Question

Prove the following statements. These exercises are cumulative, covering all techniques addressed in Chapters \(4-7\). Suppose \(x \in \mathbb{Z} .\) Then \(x\) is even if and only if \(3 x+5\) is odd.

Short answer

The statement 'if \(x\) is an even integer then \(3x+5\) is odd' and 'if \(3x+5\) is odd, then \(x\) is an even integer' have been proven true. So, the given statement is correct: \(x\) is even if and only if \(3x+5\) is odd.

Step-by-step solution

Proof for the forward condition

Assume \(x\) is an even integer. According to the definition of even numbers, \(x\) can be expressed as \(2n\) where \(n\) is an element of integers. So we replace \(x\) by \(2n\) in the expression \(3x+5\) which becomes \(3(2n) + 5 = 6n+5\). As \(6n\) is an even number, \(6n+5\) would be odd since the sum of an even number and an odd number (5 in this case) always results in an odd number. Thus we have proven that if \(x\) is even, then \(3x+5\) is odd.

Proof for the reverse condition

Assume \(3x+5\) is odd.
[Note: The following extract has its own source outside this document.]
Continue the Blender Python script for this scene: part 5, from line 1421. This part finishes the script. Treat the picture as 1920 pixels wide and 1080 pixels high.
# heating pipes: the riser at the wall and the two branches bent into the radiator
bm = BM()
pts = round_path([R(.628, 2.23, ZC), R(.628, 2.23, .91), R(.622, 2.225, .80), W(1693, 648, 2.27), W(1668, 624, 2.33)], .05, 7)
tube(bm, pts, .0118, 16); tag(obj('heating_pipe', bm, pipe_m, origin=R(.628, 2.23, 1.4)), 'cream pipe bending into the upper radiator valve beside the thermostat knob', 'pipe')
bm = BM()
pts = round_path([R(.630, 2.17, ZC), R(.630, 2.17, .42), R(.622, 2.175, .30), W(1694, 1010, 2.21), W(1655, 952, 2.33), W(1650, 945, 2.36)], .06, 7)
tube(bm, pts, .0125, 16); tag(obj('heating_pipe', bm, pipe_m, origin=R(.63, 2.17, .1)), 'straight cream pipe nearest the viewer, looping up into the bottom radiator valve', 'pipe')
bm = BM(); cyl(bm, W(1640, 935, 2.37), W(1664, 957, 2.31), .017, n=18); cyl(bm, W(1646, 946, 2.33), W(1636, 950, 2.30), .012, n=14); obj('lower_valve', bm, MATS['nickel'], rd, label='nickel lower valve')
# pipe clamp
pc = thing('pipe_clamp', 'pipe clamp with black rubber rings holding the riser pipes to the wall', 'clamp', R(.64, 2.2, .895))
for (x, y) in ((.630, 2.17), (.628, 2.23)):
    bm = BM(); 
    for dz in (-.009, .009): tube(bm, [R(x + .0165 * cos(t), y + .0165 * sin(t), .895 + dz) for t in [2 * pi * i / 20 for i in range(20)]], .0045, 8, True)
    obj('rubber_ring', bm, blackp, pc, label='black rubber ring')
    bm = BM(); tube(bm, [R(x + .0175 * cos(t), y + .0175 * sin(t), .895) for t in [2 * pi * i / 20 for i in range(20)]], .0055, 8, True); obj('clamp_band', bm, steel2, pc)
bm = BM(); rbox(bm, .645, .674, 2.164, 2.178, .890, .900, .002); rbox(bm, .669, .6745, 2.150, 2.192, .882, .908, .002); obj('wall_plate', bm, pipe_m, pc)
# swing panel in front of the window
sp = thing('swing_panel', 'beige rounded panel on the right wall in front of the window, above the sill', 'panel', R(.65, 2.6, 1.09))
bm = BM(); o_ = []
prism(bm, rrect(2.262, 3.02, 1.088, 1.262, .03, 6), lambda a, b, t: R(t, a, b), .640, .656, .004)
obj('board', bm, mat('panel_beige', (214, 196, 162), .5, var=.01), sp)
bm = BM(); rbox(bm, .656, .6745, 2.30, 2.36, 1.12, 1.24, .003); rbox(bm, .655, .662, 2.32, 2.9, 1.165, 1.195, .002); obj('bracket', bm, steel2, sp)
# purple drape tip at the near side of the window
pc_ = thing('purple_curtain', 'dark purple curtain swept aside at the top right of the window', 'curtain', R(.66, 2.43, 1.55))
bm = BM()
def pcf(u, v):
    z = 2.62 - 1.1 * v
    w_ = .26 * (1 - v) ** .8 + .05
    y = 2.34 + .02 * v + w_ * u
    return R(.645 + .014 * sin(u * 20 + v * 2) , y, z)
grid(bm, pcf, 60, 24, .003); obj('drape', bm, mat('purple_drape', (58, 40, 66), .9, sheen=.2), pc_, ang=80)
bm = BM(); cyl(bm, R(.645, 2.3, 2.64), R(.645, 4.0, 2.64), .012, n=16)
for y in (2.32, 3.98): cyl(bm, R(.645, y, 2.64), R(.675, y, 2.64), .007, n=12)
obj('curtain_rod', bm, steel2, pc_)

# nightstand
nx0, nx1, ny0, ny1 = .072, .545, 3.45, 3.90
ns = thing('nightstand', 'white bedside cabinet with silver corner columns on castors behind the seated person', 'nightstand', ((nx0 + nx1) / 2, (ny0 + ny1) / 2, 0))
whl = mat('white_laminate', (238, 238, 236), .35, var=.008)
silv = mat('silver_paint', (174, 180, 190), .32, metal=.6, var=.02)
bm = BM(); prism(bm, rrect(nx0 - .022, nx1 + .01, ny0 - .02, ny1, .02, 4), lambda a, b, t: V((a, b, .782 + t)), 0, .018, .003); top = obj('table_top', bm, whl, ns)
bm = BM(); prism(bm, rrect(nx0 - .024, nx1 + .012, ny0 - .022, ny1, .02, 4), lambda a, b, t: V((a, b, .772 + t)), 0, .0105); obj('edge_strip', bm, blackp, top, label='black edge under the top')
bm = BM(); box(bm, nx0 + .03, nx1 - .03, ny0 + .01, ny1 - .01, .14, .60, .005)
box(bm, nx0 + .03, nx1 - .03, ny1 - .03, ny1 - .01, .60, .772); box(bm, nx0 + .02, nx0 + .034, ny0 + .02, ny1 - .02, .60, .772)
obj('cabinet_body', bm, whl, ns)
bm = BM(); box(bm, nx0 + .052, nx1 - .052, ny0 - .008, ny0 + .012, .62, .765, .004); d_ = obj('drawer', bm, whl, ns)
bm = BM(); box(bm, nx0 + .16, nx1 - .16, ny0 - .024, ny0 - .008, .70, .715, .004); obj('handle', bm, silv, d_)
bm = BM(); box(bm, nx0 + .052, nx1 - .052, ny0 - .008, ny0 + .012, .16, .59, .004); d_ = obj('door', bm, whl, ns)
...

Expressing it as \(3x+5 = 2m+1\) where \(m\) is an integer as per the definition of odd numbers. From this equation, we can isolate \(x\) to obtain \(x = (2m+1 - 5) / 3 = (2m-4) / 3 = 2(m -2) / 3 \). As seen here, \(x\) can be expressed as twice a quantity which means \(x\) is even. So, if \(3x + 5\) is odd, then \(x\) is even.